> What this task involves: Print the first line of the material below and each line after it, exactly as written, ending with the line that contains "random.seed(7)".

> Recorded data:
══════
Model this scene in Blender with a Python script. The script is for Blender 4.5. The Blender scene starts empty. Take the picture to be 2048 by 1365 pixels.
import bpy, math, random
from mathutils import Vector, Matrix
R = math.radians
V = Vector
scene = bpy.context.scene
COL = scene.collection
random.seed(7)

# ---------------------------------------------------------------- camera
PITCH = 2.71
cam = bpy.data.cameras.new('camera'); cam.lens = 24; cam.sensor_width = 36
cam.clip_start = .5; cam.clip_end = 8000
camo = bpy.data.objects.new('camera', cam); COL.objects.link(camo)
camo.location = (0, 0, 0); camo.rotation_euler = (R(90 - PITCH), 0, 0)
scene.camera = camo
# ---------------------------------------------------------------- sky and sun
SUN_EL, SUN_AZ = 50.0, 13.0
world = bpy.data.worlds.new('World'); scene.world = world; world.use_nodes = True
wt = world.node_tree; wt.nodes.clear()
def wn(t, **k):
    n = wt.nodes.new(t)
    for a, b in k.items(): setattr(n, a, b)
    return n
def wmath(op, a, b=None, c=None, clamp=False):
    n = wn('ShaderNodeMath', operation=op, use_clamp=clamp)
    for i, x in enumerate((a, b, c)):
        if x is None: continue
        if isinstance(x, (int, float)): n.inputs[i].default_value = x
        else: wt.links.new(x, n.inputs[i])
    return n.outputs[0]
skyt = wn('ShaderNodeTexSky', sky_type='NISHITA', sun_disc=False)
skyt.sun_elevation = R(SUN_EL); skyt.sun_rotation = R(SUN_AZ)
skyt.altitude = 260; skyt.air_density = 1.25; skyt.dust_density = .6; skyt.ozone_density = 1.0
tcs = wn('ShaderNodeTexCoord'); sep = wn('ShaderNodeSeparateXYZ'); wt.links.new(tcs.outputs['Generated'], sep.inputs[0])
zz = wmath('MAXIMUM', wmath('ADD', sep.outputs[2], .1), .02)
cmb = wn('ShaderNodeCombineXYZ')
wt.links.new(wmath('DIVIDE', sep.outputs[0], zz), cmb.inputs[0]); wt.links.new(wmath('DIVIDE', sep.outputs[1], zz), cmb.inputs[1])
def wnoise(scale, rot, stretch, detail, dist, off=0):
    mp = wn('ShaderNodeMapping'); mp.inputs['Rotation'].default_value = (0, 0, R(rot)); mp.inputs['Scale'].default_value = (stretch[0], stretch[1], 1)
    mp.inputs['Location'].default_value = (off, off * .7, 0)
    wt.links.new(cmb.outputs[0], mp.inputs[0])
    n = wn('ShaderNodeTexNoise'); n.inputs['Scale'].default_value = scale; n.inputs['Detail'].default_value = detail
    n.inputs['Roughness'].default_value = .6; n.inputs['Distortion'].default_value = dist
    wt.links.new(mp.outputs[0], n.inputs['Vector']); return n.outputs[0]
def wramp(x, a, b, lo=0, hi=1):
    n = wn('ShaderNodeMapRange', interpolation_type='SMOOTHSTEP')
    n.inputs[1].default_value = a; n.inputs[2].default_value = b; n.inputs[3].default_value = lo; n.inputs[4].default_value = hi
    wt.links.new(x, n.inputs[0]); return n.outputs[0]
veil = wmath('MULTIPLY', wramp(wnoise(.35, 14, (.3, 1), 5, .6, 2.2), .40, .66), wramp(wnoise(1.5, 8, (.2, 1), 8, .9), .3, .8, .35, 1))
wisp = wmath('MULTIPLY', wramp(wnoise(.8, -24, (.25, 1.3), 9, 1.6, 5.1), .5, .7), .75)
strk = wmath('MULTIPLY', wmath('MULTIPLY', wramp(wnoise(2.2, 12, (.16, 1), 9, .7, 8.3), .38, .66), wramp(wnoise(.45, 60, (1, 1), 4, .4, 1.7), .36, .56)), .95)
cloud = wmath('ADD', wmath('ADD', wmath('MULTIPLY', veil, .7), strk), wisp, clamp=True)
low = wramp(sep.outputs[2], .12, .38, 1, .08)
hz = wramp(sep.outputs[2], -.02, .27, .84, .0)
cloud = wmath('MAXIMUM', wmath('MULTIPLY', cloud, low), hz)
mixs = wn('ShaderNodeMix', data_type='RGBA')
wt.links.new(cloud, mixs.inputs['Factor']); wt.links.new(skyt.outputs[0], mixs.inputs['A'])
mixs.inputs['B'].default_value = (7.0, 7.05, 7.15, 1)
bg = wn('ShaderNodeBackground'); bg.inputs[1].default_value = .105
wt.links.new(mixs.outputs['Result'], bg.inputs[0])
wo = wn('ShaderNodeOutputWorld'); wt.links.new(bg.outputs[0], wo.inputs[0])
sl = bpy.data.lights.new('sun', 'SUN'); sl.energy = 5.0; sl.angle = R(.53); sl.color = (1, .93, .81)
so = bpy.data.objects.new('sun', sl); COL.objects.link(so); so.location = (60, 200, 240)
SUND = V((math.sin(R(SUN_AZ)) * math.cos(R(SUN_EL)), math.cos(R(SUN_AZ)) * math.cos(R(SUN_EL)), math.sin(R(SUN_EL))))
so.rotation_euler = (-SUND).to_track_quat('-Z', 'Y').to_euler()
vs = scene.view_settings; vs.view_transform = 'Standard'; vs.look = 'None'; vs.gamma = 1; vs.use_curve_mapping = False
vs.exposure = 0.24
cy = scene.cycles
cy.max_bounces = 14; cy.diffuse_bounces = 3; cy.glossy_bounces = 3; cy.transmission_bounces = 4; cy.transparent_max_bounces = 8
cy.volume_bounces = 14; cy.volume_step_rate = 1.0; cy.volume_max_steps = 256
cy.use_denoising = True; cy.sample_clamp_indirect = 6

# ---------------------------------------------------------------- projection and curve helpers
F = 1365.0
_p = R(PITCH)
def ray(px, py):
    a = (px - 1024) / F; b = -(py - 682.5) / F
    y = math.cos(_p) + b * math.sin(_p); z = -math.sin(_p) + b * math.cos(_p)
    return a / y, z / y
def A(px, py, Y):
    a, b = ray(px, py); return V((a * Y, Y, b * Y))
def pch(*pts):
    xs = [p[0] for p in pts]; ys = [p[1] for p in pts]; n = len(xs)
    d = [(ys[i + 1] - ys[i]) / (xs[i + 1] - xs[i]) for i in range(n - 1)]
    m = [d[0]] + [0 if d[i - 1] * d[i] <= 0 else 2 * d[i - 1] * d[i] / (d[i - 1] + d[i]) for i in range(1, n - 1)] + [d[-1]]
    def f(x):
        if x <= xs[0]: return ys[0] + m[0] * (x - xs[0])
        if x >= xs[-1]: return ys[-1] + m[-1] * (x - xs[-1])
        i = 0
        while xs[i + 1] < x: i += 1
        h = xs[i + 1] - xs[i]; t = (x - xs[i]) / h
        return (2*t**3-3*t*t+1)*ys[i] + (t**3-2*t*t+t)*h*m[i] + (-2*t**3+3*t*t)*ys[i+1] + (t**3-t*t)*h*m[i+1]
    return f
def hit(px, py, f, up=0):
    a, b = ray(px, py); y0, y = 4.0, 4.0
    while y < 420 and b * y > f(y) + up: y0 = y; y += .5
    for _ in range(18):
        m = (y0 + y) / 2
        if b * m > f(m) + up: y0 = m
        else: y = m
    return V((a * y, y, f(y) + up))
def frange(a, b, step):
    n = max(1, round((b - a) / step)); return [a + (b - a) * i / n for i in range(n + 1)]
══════
> Finished exercise:
Model this scene in Blender with a Python script. The script is for Blender 4.5. The Blender scene starts empty. Take the picture to be 2048 by 1365 pixels.
import bpy, math, random
from mathutils import Vector, Matrix
R = math.radians
V = Vector
scene = bpy.context.scene
COL = scene.collection
random.seed(7)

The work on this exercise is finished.